2 Responses to Bet on Personal Responsibility

  1. Evolving Squid
    Apr 17, 2009

    The relevant question one might ask, is: Even if we forget about the personal responsibility angle, what actions might OLGC have taken that are feasible and would have prevented Mr. Dennis from gambling?

    Presumably “shoot him in the head” would not be permitted.

    It’s a question that he should have been forced to answer before the lawsuit was filed – if there is such a feasible course of action, he might have a point. If there isn’t (and I don’t believe there is), then Mr. Dennis should have been forced to write “I am responsible for my own actions” on the blackboard one time for each dollar in the 4-wheel slot jackpot at the local casino.

  2. Delta Zero
    Dec 11, 2010

    You can’t just shoot gamblers. Capital punishment is not permitted in Ontario. That would be disproportionate punishment and a potentially a much greater sin provided they have not caused any legal harm or larger criminal offenses outside of their addiction/indebtedness. These individuals could in fact pose a criminal threat should their gambling become a motivator or justification for other criminal offense, in which case the crown could paint them as “morally bankrupt” or a “risk to society”.

    In many cases gamblers are forced into gamble by those who wish them badly and want to make their addiction worse or cause them further personal suffering. This could be political or community interests that want to sink the ship of a business man, by pushing them into gambling induced debt, risk behavior patterns; or those that want to cause them to make more haphazard decisions by skewing their financial judgment, such as a potential prostitute or dealer who solicits them to spend more and up-the-ante.

    This could be motivated by their illegitimate or criminal relationships, but for which otherwise the individual is still a contributing member of society who has a prospect for restoration following bankruptcy and/or the repaying of their debt to society.

    What makes this case interesting is that they are part correct, that Ontario has some responsibility as the crown corporation advertises and seeks to gain revenue from Lottery Terminals.

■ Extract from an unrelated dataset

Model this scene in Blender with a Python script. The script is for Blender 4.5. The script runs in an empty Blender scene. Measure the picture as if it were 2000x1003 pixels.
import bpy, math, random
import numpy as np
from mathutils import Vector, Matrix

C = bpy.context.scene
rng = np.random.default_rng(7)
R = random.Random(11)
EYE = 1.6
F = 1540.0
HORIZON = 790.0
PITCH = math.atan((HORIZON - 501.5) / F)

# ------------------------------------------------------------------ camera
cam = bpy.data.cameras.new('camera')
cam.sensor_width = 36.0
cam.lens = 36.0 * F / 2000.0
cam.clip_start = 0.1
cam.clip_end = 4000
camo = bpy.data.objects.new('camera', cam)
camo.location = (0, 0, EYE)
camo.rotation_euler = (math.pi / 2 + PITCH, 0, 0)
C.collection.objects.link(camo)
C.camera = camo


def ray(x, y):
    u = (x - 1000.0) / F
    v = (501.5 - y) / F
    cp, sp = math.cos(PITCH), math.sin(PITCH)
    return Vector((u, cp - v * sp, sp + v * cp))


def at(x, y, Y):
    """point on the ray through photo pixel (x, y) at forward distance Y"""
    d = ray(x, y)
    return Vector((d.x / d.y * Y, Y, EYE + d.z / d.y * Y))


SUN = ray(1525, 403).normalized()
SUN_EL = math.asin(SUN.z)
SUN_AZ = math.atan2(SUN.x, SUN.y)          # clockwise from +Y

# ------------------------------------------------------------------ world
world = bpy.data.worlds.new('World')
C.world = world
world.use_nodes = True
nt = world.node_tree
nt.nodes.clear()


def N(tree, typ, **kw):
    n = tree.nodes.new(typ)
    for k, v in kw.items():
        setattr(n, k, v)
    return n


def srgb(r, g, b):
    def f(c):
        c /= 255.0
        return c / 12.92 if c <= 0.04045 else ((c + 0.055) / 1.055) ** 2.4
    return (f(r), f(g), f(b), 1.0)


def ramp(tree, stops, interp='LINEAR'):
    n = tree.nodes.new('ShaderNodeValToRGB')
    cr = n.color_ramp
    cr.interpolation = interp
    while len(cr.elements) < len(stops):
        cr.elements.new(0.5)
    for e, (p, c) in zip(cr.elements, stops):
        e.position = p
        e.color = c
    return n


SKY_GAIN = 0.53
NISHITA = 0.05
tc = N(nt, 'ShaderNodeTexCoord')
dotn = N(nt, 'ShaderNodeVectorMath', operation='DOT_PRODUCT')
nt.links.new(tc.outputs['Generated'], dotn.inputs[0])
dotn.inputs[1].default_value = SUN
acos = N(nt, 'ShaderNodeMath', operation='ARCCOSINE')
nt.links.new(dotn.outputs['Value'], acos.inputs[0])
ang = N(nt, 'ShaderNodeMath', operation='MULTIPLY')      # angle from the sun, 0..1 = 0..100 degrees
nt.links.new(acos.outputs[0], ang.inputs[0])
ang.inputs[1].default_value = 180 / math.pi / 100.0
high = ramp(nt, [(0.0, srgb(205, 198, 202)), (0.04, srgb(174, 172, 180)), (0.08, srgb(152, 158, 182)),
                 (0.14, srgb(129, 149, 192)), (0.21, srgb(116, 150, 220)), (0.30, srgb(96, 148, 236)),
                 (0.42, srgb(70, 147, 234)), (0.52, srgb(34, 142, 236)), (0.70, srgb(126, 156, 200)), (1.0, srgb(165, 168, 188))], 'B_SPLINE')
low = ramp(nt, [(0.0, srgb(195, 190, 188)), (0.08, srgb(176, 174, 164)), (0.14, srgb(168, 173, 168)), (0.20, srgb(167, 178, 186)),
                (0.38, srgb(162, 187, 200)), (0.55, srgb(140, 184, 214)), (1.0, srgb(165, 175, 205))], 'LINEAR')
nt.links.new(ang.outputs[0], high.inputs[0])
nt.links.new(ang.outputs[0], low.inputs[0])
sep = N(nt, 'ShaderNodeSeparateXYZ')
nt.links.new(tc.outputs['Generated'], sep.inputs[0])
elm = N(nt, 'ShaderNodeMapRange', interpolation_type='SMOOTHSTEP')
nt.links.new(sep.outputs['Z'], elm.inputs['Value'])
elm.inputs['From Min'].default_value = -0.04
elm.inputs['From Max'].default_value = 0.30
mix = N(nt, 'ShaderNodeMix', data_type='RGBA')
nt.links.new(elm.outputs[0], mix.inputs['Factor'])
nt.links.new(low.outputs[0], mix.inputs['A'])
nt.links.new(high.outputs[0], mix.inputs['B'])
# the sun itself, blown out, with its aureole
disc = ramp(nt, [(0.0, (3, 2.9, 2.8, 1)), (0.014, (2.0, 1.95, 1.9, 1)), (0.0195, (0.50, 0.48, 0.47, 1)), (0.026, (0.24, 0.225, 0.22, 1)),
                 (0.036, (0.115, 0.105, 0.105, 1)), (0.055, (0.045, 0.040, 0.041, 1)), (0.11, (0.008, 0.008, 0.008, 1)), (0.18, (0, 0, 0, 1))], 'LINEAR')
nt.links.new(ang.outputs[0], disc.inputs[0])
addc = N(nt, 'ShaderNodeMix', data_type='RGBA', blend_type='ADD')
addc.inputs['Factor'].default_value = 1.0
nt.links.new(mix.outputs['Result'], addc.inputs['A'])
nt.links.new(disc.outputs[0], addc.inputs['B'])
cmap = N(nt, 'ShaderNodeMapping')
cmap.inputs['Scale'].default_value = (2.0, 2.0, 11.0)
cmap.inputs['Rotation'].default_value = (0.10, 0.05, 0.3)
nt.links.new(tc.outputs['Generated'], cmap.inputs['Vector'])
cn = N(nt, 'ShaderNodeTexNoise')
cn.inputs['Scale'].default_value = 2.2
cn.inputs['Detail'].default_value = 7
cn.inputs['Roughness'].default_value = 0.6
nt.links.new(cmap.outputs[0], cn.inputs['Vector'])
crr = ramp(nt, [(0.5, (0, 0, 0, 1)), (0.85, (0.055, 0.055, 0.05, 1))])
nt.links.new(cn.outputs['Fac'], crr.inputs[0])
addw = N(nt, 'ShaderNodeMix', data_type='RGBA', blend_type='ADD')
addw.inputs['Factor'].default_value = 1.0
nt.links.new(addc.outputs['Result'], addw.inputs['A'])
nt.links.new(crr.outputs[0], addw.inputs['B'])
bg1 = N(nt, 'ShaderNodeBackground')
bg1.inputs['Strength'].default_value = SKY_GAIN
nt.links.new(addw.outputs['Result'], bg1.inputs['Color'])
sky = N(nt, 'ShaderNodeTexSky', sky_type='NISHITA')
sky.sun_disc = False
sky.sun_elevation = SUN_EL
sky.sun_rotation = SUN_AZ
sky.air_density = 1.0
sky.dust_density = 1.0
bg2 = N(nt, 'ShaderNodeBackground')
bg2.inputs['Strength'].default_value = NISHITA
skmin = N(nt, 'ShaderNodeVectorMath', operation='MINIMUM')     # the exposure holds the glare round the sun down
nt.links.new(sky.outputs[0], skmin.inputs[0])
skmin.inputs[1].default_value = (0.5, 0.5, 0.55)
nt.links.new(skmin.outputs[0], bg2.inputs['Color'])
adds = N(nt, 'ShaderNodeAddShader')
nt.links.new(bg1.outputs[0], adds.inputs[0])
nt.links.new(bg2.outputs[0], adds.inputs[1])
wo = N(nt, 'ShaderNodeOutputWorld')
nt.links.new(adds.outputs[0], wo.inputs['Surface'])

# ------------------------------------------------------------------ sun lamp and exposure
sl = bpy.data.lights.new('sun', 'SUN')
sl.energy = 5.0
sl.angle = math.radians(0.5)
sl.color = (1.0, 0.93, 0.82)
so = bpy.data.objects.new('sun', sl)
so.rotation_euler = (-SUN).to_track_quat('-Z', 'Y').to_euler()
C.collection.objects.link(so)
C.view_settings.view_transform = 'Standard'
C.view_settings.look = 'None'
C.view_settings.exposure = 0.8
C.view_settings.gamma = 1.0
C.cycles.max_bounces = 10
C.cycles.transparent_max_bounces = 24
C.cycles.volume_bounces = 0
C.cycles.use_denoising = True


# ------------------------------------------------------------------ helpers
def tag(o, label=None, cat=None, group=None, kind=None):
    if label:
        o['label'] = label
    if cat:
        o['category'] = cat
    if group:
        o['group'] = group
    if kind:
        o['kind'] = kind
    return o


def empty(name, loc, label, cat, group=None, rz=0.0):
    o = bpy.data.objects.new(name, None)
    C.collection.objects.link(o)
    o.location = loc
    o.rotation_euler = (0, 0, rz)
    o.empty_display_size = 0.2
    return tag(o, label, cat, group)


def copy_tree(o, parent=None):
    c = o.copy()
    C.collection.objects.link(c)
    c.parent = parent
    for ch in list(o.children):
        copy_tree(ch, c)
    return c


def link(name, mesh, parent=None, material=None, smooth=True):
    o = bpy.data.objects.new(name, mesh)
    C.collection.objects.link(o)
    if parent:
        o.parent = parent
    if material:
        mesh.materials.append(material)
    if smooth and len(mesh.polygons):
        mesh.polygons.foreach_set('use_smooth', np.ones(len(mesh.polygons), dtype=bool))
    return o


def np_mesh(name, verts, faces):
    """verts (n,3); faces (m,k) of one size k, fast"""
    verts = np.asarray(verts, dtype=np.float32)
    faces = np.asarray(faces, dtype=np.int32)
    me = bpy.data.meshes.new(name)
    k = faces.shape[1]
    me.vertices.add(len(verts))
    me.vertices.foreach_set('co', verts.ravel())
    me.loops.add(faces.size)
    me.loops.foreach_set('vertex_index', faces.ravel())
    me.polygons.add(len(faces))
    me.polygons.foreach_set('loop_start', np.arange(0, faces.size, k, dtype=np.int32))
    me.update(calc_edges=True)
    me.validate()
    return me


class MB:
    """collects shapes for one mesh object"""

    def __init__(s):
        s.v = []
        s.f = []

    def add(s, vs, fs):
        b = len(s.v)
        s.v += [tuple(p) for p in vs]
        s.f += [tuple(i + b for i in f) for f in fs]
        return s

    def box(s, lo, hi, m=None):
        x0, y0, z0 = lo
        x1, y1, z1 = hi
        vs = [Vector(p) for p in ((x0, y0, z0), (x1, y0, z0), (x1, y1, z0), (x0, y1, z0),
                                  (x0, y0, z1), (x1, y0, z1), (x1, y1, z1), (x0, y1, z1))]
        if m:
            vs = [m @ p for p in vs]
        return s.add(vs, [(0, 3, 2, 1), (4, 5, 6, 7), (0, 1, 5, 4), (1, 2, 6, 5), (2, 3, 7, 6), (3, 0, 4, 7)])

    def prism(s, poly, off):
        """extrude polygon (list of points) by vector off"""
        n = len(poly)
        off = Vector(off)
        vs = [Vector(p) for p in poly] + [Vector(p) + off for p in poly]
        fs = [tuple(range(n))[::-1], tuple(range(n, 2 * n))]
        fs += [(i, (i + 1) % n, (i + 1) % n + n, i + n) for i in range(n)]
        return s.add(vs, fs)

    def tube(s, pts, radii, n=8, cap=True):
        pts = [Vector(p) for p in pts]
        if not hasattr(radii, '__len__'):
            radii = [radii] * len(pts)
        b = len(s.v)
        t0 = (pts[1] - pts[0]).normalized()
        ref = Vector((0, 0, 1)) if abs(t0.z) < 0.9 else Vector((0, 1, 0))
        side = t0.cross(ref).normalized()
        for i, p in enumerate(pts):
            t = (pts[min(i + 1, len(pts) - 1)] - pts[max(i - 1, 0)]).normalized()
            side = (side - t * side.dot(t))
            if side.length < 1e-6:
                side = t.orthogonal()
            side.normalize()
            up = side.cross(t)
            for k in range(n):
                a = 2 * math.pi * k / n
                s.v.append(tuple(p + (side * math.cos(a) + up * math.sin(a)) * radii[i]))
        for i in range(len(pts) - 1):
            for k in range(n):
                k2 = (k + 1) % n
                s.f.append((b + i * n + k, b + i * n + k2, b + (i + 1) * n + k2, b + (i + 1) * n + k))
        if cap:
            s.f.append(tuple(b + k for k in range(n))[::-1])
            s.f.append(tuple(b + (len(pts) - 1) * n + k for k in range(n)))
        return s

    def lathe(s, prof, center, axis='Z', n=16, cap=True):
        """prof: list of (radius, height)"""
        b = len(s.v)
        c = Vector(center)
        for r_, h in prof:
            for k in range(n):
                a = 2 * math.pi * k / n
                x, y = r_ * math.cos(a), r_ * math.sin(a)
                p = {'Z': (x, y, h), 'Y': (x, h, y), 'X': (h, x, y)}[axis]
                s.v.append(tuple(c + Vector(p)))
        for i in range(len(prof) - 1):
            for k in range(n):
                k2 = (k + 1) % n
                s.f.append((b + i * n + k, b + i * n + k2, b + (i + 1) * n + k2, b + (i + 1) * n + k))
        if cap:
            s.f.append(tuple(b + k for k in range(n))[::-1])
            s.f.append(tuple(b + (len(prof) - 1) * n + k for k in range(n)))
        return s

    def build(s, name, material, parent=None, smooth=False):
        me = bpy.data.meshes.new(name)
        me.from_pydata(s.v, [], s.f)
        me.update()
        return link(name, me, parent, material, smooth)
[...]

However, this individual may not be able to implicate the state entirely, provided they had free will when engaging in such actions, much like those who choose smoke cigarettes can become highly addicted.

    However, if this individual invested knowingly and with able judgement in a gamble and now wants to collect from taxpayers using the legal system as a back-door to bolster their diminished winnings from failed gambles, then they are twice incorrect in their judgment, as they would be presenting a false case to the crown, namely that they were addicted with-out a choice in the matter, rather than that they choose that risky life-style and engaged in sin with the OLG.

    If the crown can prove that the individual had a choice and was not at first addicted with-out a psychological assessment proving that they lacked free will, then the case could be thrown-out. Further the crown has the defense that their legitimate gambling activities are protected revenue generation for the province, despite those who abuse the privilege by gambling in excess of their legitimate means.

    But the question for Ontario is primarily: will the Province act as the hooky for gambling prone individuals and further permit or legitimize the mals of society such as gambling, legalized prostitution and narcotics substance possession (marijuana possession is considered a light narcotics offense that in many cases Police turn a blind eye to), when pockets of the population seem to be hell bent on taking away legal responsibility for such personal and criminal choices.

    The difficulty is when determining motives, at some point even the less legitimate interests of society are still correct in court, they perhaps did not have a choice in their behavior, while ultimately the Province does.
    Does this mean the illegitimate should be rewarded (with pay-outs of tax-payer cash)? If so, it could be an excuse for crime groups to raid the province for all it’s worth.